Render the following material again verbatim, leaving nothing out.
[BEGIN Supplied information]
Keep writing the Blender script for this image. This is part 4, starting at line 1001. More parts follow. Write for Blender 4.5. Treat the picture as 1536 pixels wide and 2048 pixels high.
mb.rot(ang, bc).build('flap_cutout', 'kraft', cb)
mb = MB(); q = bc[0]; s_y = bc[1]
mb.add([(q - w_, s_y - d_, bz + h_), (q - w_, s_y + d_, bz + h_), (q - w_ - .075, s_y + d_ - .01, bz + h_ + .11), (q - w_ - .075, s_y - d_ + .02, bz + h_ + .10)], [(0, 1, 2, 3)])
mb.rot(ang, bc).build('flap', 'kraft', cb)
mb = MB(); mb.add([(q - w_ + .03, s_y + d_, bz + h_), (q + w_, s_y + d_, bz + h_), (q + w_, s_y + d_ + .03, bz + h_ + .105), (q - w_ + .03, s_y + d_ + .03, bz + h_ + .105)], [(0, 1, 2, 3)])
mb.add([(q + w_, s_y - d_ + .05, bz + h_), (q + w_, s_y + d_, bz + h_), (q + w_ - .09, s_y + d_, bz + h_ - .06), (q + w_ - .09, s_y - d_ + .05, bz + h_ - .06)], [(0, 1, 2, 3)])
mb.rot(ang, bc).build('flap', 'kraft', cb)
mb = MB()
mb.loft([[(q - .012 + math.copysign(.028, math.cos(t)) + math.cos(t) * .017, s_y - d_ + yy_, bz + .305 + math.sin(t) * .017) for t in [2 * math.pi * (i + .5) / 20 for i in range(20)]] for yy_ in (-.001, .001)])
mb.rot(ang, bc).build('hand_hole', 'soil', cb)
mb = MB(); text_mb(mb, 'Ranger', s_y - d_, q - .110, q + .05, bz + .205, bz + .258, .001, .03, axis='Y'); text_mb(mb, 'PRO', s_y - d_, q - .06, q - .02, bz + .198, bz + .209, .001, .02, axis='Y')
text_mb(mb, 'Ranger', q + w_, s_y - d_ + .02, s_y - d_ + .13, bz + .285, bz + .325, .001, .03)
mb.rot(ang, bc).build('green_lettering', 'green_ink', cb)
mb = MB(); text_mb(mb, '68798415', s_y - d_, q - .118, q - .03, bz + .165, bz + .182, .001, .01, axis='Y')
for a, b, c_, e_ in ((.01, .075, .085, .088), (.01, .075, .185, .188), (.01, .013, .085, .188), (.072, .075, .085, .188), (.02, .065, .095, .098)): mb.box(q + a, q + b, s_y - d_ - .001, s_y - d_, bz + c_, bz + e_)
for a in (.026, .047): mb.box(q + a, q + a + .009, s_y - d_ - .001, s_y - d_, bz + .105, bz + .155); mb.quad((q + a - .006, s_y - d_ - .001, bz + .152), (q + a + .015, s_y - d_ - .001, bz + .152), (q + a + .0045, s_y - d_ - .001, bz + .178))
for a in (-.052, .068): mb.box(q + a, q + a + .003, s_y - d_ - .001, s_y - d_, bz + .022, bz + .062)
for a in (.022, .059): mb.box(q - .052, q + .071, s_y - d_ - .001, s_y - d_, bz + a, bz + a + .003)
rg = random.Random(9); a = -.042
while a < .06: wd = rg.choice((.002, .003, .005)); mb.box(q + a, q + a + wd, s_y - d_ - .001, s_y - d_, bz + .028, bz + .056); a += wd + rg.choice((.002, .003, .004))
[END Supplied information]
(Solution to the exercise):
Keep writing the Blender script for this image. This is part 4, starting at line 1001. More parts follow. Write for Blender 4.5. Treat the picture as 1536 pixels wide and 2048 pixels high.
mb.rot(ang, bc).build('flap_cutout', 'kraft', cb)
mb = MB(); q = bc[0]; s_y = bc[1]
mb.add([(q - w_, s_y - d_, bz + h_), (q - w_, s_y + d_, bz + h_), (q - w_ - .075, s_y + d_ - .01, bz + h_ + .11), (q - w_ - .075, s_y - d_ + .02, bz + h_ + .10)], [(0, 1, 2, 3)])
mb.rot(ang, bc).build('flap', 'kraft', cb)
mb = MB(); mb.add([(q - w_ + .03, s_y + d_, bz + h_), (q + w_, s_y + d_, bz + h_), (q + w_, s_y + d_ + .03, bz + h_ + .105), (q - w_ + .03, s_y + d_ + .03, bz + h_ + .105)], [(0, 1, 2, 3)])
mb.add([(q + w_, s_y - d_ + .05, bz + h_), (q + w_, s_y + d_, bz + h_), (q + w_ - .09, s_y + d_, bz + h_ - .06), (q + w_ - .09, s_y - d_ + .05, bz + h_ - .06)], [(0, 1, 2, 3)])
mb.rot(ang, bc).build('flap', 'kraft', cb)
mb = MB()
mb.loft([[(q - .012 + math.copysign(.028, math.cos(t)) + math.cos(t) * .017, s_y - d_ + yy_, bz + .305 + math.sin(t) * .017) for t in [2 * math.pi * (i + .5) / 20 for i in range(20)]] for yy_ in (-.001, .001)])
mb.rot(ang, bc).build('hand_hole', 'soil', cb)
mb = MB(); text_mb(mb, 'Ranger', s_y - d_, q - .110, q + .05, bz + .205, bz + .258, .001, .03, axis='Y'); text_mb(mb, 'PRO', s_y - d_, q - .06, q - .02, bz + .198, bz + .209, .001, .02, axis='Y')
text_mb(mb, 'Ranger', q + w_, s_y - d_ + .02, s_y - d_ + .13, bz + .285, bz + .325, .001, .03)
mb.rot(ang, bc).build('green_lettering', 'green_ink', cb)
mb = MB(); text_mb(mb, '68798415', s_y - d_, q - .118, q - .03, bz + .165, bz + .182, .001, .01, axis='Y')
for a, b, c_, e_ in ((.01, .075, .085, .088), (.01, .075, .185, .188), (.01, .013, .085, .188), (.072, .075, .085, .188), (.02, .065, .095, .098)): mb.box(q + a, q + b, s_y - d_ - .001, s_y - d_, bz + c_, bz + e_)
for a in (.026, .047): mb.box(q + a, q + a + .009, s_y - d_ - .001, s_y - d_, bz + .105, bz + .155); mb.quad((q + a - .006, s_y - d_ - .001, bz + .152), (q + a + .015, s_y - d_ - .001, bz + .152), (q + a + .0045, s_y - d_ - .001, bz + .178))
for a in (-.052, .068): mb.box(q + a, q + a + .003, s_y - d_ - .001, s_y - d_, bz + .022, bz + .062)
for a in (.022, .059): mb.box(q - .052, q + .071, s_y - d_ - .001, s_y - d_, bz + a, bz + a + .003)
rg = random.Random(9); a = -.042
while a < .06: wd = rg.choice((.002, .003, .005)); mb.box(q + a, q + a + wd, s_y - d_ - .001, s_y - d_, bz + .028, bz + .056); a += wd + rg.choice((.002, .003, .004))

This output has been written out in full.